Spaceway-1 Battery Failure Unlikely to Repeat on Similar Satellites; According to Boeing

Spaceway-1 Battery Failure Unlikely to Repeat on Similar Satellites; According to Boeing

DirectTV, which was acquired by AT&T in 2015, is hurrying to relocate Spaceway-1 to a disposal orbit 300 kilometres above the geosynchronous arc, away from major large communications satellites, while it can still operate Spaceway-1 relying solely on power directly generated by its solar panels, bypassing the battery

Fremont, CA: Satellite manufacturer Boeing stated that the battery failure that put DirecTV’s Spaceway-1 satellite at risk of exploding has meagre chances of happening on other satellites. Spaceway-1 was the first of three virtually identical Spaceway satellites built by Boeing and launched between 2005 and 2007. Both Spaceway-1 and 2 are owned by AT&T subsidiary DirectTV, which were launched to provide direct broadcast TV services over the Americas. DirectTV spinoff Hughes Network Systems owns Spaceway-3 and uses it to provide internet connectivity to customers in North America.
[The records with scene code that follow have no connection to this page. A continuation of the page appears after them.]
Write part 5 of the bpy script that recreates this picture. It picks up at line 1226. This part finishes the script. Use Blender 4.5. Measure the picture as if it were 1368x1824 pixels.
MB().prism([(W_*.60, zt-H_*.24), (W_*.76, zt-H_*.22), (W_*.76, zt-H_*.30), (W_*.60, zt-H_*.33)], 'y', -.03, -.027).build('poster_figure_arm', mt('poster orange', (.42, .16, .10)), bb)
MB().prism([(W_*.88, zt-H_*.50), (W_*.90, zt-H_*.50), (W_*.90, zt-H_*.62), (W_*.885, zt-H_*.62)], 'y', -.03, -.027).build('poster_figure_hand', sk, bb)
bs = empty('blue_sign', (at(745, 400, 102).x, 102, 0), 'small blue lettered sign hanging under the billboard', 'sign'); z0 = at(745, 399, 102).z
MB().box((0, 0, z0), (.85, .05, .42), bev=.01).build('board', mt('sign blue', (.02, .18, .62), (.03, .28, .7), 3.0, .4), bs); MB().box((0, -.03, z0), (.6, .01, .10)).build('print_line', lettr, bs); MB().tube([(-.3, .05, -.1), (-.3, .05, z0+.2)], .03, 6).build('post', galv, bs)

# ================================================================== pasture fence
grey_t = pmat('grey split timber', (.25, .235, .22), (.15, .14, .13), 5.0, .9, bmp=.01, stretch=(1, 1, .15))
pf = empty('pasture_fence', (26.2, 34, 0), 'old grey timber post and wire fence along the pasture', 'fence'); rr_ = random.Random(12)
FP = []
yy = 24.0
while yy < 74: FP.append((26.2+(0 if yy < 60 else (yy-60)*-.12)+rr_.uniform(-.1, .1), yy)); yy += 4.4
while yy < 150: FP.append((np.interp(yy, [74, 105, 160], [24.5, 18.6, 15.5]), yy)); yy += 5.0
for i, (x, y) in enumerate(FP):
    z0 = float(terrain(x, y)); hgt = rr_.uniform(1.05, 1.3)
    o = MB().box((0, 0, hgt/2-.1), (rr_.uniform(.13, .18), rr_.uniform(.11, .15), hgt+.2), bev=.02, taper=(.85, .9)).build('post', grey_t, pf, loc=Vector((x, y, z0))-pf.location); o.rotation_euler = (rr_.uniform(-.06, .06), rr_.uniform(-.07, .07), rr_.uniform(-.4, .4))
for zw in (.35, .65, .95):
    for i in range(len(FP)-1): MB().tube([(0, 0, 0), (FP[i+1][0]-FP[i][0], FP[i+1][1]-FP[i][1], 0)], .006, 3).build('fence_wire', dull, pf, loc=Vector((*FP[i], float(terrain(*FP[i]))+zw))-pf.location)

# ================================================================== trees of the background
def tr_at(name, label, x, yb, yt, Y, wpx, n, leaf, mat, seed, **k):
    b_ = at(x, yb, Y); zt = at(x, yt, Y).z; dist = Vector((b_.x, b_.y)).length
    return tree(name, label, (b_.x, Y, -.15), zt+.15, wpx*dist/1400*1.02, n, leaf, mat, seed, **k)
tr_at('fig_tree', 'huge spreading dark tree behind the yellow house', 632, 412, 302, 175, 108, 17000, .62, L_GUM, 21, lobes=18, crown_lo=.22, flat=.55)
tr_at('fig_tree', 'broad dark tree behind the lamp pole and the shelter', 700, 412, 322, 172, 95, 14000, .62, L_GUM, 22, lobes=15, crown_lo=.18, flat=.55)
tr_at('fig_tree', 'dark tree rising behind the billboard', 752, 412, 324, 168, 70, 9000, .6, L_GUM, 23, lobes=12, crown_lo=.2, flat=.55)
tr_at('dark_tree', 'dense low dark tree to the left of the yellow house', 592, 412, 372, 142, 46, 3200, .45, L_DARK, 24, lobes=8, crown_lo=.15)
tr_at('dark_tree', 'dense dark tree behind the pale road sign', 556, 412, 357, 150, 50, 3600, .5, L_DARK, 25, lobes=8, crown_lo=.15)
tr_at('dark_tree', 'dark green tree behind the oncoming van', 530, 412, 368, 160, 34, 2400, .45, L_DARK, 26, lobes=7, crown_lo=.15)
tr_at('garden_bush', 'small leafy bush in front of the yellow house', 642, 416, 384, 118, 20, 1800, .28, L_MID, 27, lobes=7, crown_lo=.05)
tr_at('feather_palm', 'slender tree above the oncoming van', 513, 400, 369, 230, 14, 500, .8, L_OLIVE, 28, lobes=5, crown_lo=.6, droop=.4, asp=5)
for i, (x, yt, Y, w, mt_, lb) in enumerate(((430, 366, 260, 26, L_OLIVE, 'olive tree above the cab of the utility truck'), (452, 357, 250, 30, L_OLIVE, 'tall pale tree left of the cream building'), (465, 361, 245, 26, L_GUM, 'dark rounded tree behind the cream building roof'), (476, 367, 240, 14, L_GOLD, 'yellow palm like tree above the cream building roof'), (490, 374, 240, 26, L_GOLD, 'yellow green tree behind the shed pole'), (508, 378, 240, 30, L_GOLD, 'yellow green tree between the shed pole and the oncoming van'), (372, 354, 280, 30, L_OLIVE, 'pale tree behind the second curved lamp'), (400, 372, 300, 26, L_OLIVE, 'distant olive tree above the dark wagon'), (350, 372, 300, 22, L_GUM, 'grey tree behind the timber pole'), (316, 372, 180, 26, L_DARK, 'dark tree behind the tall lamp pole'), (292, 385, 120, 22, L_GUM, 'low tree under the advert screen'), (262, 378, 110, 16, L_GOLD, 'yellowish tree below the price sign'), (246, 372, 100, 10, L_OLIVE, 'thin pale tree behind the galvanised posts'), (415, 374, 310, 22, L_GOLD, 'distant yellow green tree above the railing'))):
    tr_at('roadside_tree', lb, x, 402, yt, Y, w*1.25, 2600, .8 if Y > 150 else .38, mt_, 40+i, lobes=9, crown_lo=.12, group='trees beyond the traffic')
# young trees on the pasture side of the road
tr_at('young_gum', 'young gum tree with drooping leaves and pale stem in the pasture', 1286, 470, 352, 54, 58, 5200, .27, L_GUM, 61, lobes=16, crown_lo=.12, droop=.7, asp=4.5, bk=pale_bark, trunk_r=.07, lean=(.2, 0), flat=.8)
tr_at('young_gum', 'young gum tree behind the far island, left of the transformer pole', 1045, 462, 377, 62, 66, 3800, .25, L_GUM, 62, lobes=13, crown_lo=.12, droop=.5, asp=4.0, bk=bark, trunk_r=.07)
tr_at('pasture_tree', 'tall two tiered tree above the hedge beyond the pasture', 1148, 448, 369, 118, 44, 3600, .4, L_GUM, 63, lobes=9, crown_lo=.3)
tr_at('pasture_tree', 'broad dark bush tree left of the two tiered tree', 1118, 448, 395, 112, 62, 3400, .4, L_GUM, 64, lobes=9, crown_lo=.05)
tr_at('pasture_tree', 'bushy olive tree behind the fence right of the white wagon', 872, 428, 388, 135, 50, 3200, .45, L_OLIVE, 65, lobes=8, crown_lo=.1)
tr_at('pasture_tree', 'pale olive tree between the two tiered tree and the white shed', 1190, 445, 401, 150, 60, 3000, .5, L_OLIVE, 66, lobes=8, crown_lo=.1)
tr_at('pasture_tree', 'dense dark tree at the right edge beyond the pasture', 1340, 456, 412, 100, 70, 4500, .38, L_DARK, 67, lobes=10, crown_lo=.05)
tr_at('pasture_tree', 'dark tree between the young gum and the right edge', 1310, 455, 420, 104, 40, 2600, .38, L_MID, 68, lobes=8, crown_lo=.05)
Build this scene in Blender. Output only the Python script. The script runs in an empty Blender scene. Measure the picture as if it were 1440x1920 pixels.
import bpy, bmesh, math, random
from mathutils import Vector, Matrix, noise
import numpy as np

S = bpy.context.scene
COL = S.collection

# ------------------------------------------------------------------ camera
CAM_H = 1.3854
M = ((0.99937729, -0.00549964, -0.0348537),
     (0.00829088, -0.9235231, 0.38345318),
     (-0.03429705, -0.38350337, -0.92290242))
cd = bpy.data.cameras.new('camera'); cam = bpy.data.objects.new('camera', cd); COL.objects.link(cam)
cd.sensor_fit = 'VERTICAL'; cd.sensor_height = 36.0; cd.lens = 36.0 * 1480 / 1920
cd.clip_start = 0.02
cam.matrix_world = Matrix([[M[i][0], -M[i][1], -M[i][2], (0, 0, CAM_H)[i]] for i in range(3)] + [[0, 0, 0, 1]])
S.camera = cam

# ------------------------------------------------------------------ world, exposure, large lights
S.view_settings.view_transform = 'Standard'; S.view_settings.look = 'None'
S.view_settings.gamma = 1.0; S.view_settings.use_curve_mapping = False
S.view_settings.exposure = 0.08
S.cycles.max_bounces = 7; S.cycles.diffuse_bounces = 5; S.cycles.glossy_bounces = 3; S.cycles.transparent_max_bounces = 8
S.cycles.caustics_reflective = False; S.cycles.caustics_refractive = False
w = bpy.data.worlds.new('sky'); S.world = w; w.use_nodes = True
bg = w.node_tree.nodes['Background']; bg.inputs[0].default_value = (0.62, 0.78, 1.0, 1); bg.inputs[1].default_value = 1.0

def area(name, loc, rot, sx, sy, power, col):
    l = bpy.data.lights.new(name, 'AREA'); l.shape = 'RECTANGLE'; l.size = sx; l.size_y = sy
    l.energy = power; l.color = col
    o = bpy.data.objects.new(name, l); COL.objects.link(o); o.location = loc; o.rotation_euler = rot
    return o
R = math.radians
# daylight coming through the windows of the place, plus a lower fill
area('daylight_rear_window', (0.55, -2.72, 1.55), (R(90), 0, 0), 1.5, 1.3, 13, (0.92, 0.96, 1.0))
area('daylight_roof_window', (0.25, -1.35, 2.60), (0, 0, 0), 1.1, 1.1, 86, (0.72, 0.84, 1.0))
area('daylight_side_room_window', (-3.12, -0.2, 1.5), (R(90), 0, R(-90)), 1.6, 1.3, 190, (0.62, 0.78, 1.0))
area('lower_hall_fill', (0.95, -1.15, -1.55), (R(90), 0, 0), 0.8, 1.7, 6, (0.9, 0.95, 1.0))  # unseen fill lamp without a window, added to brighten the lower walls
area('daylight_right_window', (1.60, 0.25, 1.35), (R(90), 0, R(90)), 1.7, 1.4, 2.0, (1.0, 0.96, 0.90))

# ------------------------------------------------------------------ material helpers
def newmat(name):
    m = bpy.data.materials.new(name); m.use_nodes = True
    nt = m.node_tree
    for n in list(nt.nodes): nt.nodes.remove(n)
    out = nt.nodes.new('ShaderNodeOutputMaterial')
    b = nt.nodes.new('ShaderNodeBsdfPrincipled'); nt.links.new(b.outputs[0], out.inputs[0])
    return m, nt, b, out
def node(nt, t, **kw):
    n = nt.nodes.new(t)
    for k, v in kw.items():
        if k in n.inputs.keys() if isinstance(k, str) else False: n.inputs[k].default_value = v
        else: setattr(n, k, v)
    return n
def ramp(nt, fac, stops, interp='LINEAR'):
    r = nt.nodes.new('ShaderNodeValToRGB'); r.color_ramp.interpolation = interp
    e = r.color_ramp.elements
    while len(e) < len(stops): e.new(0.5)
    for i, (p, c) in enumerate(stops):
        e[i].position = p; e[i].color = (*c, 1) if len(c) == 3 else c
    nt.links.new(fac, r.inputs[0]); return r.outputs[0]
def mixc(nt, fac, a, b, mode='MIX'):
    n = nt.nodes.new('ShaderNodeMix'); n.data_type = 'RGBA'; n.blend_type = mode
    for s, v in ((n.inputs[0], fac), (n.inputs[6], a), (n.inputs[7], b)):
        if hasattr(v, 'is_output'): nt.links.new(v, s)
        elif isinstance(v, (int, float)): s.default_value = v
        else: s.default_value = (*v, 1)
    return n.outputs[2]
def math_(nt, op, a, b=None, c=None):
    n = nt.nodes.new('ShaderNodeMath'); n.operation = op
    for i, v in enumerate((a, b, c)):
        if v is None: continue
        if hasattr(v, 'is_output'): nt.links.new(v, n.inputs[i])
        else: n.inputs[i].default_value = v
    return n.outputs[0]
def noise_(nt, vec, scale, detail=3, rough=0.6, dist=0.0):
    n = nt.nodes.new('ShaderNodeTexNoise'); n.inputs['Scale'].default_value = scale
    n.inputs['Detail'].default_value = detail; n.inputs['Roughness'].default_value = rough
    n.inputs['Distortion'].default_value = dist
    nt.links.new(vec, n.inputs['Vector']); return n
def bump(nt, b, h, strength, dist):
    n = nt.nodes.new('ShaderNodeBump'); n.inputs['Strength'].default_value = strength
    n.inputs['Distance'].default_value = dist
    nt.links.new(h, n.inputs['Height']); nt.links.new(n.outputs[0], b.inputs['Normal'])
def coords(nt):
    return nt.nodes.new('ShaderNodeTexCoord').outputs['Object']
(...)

“The battery malfunction occurred in the course of beyond-contract-life operation after a collection of events that have a very low likelihood of occurring on other satellites,” said Boeing spokesman Richard Esposito. “To further lessen operators’ risk, Boeing will be providing affected customers with a minor update to operating procedures that will allow them to avoid a similar malfunction going forward.” The company, however, refuses to reveal what caused the battery malfunction.

DirectTV, which was acquired by AT&T in 2015, is hurrying to relocate Spaceway-1 to a disposal orbit 300 kilometres above the geosynchronous arc, away from major large communications satellites, while it can still operate Spaceway-1 relying solely on power directly generated by its solar panels, bypassing the battery. The company, in a statement, told the U.S. Federal Communications Commission using batteries becomes essential when the satellite starts experiencing eclipses in its geostationary orbit in late February, putting the spacecraft at risk of catastrophic battery failure, if it’s not relocated and decommissioned by then.

According to AT&T spokesperson Jim Kimberly, the loss of Spaceway-1, which had operated for three years past its designed lifetime, will not affect the customers. "This satellite is a backup, and we do not anticipate any impacts on consumer service as we retire it," he said. "We are replacing it with another satellite in our fleet." Spaceway-1 was initially used to broadcast television channels, but the company decided to dedicate the satellite to provide backup capacity over Alaska in its latter years. Kimberly declined to say if DirecTV is using Spaceway-2 as the replacement.